Não é a toa que o jovem Pi aparece lendo Dostoievski e Camus em ‘As aventuras de Pi’.

A grande cena do filme é quando o Pi confronta o escritor, para que ele decida qual a história era melhor: a trágica ou a fábula. No livro, a discussão é feita com os dois japoneses da seguradora. Coloquei o primeiro parágrafo do filme e o restante do livro:

Pi Patel: “I told you two stories that account for the 227 days in between. Neither explain the sinking of the Tsimtsum. Neither make a factual difference to you. You cannot prove which story is true and which is not. You must take my word for it. In both stories the ship sinks, my entire family dies, and I suffer. So tell me, since it makes no factual difference to you and you can’t prove the question either way, which story do you prefer? Which is the better story?”

Mr. Okamoto: ‘That’s an interesting question’
Mr. Chiba: ‘The story with animals.’
Mr. Okamoto: ‘Yes. The story with animals is the better story.’
Pi Patel: ‘Thank you. And so it goes with God.’

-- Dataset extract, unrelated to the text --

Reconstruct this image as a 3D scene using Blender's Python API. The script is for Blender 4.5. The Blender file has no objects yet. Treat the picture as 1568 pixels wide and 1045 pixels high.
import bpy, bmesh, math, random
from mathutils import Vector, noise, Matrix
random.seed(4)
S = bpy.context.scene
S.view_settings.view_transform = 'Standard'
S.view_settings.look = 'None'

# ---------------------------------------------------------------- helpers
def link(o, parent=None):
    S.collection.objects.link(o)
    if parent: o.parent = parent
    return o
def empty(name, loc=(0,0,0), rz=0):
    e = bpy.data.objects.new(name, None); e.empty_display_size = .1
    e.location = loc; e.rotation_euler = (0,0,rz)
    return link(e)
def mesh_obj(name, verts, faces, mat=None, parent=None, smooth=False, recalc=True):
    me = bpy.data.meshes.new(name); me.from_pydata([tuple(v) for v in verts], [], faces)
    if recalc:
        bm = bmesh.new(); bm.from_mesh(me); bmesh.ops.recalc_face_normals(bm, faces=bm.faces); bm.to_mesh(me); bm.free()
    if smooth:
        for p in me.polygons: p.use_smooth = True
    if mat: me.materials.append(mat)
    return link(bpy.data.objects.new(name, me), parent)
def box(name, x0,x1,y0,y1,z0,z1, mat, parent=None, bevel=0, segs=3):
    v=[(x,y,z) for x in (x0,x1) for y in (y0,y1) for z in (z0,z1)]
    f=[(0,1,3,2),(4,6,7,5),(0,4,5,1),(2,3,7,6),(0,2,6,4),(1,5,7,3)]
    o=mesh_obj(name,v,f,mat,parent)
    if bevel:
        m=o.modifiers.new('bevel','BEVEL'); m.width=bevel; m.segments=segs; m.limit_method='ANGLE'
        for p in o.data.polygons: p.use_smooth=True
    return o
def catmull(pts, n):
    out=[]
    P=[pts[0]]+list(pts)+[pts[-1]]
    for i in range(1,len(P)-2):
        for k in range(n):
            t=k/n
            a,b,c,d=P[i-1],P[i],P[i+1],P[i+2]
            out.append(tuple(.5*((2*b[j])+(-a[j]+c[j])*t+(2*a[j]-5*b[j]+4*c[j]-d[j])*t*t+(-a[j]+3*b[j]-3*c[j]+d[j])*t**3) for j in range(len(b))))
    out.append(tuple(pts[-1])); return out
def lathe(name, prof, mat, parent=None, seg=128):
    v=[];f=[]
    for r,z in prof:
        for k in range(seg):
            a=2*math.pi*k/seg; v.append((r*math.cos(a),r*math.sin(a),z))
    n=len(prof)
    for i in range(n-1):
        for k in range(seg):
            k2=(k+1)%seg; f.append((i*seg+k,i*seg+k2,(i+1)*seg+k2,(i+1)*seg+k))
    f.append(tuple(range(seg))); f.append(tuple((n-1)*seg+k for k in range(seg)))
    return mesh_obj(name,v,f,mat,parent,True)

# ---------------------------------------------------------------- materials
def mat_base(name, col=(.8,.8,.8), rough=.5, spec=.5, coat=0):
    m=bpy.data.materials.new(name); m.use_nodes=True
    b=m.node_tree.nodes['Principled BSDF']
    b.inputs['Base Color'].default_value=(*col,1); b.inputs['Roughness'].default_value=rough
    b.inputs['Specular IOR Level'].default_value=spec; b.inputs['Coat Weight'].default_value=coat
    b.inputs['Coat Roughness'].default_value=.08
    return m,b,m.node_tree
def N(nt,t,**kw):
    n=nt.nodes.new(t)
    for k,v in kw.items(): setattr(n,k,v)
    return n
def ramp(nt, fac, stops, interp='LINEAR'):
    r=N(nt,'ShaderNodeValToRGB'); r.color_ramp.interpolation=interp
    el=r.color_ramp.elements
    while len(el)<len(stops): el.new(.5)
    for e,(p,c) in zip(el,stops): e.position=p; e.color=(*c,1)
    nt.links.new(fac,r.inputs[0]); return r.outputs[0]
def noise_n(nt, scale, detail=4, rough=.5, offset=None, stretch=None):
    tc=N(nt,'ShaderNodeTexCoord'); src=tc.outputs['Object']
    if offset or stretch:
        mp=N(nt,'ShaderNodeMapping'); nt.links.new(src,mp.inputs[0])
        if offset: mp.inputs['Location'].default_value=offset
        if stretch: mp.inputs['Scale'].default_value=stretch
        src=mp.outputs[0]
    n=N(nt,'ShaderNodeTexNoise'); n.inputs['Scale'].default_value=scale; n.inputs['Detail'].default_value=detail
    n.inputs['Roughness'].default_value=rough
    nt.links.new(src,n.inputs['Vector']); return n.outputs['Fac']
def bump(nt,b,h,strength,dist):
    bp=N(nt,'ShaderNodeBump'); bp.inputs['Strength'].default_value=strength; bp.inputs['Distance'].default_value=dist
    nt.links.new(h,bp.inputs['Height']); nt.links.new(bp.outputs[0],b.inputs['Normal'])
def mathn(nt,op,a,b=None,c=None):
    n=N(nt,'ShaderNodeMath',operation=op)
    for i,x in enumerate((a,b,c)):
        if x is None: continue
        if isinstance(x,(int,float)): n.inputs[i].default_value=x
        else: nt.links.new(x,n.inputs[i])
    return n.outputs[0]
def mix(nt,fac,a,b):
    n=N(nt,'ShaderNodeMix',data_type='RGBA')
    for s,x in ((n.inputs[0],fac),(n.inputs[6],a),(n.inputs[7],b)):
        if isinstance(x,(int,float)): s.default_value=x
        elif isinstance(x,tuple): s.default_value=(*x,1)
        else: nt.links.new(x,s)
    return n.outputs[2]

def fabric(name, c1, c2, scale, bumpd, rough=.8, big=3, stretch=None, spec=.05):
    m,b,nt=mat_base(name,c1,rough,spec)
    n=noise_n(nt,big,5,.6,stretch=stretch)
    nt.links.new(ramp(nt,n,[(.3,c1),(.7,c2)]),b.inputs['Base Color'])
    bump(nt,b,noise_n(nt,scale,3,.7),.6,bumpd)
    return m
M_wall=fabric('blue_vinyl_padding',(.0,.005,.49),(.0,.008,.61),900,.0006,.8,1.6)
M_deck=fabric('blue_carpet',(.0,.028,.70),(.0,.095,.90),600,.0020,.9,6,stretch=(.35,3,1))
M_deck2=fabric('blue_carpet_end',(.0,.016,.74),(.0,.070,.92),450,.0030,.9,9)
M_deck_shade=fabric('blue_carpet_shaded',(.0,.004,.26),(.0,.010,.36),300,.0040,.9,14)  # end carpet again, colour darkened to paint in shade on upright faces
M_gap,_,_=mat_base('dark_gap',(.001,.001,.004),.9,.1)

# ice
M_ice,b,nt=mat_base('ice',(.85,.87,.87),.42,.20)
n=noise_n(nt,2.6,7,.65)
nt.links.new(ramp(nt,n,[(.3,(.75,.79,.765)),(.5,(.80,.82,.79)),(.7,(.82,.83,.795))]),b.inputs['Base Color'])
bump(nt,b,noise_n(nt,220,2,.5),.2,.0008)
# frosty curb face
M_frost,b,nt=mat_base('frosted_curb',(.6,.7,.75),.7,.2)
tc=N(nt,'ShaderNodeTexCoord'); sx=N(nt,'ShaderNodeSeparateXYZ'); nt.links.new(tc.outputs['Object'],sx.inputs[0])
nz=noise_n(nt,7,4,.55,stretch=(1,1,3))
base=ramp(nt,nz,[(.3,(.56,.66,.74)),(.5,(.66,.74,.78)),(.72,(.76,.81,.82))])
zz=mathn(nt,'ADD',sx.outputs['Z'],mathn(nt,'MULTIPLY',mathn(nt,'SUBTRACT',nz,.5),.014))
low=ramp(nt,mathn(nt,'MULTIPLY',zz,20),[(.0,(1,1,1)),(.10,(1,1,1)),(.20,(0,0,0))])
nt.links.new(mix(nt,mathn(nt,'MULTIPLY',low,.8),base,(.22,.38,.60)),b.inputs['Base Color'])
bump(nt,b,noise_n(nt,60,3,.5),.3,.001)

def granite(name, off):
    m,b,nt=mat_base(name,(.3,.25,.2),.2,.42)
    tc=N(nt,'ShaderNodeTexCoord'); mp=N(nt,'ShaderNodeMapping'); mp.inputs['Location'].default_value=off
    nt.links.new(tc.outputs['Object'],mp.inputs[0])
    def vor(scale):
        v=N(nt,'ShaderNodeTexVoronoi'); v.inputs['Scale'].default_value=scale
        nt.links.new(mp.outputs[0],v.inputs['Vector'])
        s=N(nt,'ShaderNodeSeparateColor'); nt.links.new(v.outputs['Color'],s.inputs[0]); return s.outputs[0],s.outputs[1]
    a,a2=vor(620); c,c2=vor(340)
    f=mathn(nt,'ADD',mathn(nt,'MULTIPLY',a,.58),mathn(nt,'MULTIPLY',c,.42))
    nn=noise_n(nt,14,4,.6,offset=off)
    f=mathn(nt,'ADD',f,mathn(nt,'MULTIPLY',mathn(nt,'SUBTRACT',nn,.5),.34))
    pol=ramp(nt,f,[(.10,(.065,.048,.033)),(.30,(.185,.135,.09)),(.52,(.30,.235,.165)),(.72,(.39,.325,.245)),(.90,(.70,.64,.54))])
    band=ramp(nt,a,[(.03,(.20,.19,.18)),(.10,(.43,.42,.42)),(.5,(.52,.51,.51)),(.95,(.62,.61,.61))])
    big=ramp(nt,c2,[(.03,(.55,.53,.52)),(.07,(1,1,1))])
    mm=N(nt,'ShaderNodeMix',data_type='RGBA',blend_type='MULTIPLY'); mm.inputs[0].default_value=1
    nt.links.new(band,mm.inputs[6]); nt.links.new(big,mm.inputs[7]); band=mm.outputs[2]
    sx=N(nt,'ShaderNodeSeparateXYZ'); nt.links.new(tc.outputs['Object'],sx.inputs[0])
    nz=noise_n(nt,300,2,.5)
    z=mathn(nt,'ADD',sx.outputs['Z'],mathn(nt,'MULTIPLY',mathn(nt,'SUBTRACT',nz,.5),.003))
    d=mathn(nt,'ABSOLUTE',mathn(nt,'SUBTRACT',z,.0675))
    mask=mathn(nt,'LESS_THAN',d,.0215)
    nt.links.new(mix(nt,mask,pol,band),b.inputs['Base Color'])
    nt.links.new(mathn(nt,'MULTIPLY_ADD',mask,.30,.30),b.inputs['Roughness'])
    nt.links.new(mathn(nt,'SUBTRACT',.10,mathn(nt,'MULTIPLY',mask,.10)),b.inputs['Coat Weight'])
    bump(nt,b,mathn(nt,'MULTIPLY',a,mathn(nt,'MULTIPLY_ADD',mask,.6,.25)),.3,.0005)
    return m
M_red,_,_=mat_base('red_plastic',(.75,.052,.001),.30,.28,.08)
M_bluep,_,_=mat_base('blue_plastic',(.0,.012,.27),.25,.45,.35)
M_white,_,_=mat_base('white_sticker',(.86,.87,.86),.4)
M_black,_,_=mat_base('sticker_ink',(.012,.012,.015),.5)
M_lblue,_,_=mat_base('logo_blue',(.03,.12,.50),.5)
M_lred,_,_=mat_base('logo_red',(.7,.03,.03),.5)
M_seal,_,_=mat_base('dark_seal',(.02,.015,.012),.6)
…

A conclusão de Pi é simples: se as duas histórias tem o mesmo resultado, e não há como provar nem uma, nem outra, melhor acreditar em Deus.


Os filósofos que alimentaram Pi na adolescência tem pontos que eu considero a favor e contra.

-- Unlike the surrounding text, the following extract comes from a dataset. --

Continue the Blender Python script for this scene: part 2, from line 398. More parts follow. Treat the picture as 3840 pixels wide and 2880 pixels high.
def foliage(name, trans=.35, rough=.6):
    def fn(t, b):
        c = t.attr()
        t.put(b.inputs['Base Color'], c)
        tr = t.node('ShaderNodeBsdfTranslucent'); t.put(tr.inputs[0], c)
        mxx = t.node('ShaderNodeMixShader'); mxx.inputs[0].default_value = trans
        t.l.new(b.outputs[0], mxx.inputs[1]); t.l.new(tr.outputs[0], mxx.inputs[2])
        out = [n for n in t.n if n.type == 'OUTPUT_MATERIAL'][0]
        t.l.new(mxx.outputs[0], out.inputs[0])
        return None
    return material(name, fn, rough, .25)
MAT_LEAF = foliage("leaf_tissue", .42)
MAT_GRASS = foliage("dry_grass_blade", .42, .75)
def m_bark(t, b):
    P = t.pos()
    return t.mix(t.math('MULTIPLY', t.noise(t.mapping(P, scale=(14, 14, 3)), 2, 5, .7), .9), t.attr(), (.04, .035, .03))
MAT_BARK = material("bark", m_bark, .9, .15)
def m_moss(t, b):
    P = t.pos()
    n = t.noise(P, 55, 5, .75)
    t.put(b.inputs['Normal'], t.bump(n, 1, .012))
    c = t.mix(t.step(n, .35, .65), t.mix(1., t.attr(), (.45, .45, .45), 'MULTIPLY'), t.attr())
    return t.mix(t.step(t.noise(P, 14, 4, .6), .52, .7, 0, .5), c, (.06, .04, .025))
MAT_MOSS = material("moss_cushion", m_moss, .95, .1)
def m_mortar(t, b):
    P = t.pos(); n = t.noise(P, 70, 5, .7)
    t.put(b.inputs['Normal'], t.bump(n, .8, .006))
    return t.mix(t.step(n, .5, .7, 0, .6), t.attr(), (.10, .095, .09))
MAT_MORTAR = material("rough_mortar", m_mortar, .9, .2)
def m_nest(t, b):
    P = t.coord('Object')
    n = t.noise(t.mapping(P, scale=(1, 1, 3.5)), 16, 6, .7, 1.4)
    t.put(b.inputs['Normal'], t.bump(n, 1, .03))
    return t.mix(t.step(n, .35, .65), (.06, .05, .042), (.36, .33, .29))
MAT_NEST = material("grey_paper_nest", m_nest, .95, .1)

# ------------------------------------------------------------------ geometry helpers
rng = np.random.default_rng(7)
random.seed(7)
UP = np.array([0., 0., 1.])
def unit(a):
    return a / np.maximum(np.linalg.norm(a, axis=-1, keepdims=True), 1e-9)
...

Em Os Demônios, Dostoievski põe na boca de Chatov, para Stravogin: “Não foi você mesmo que me disse que, se lhe provassem matematicamente que a verdade estava fora de Cristo, você aceitaria melhor ficar com Cristo do que com a verdade?“. É basicamente a mesma questão e exatamente a mesma resposta de Pi!

Nas notas de rodapé da edição da editora 34, há a ligação com o diário de Dostoievski, onde ele diz: “Esse símbolo é muito simples: acreditar que não há nada mais belo, mais profundo, mais simpático, mais racional, mais corajoso e perfeito que Cristo, e não só não há como eu ainda afirmo com um amor cioso que não pode haver. Além disso, se alguém me demonstrasse que Cristo está fora da verdade e se realmente a verdade estivesse fora de Cristo, melhor para mim seria querer ficar com Cristo que com a verdade.”

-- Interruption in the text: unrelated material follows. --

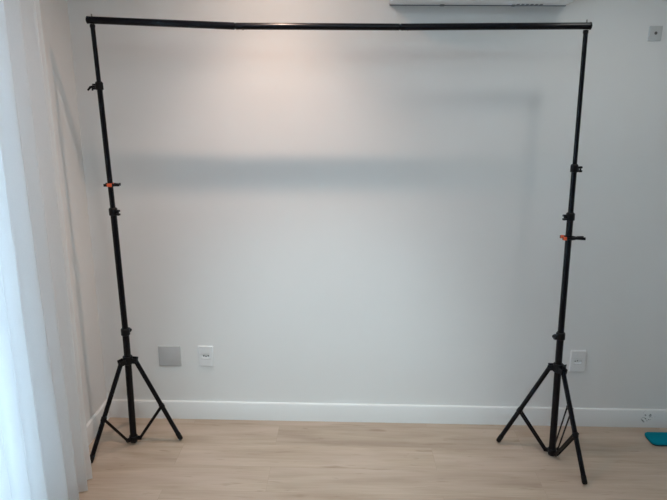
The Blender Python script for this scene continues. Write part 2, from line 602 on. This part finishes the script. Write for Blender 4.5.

Camus faz diferente. Em o Mito de Sísifo, ele apresenta três formas de encarar a vida: o suicídio, encontrar um sentido pra vida ou encarar o absurdo que é viver. Encontrar o sentido da vida é divido em dois, mas encarado da mesma forma: acreditar em Deus ou dar um objetivo para você, como “ajudar os pobres”, “defender os animais”, etc. Ele chama ambas as opções de suicídio filosófico, os dois são o salto para a fé (leap of faith), para acalmar corações. Camus renega todos esses tipos de suicídio e vai concluir que você deve viver encarando a vida de frente, com todo o absurdo que é o existir, com todas as contradições. Viver a revolta. Em outras palavras, não vale a pena ficar com a história mais bela…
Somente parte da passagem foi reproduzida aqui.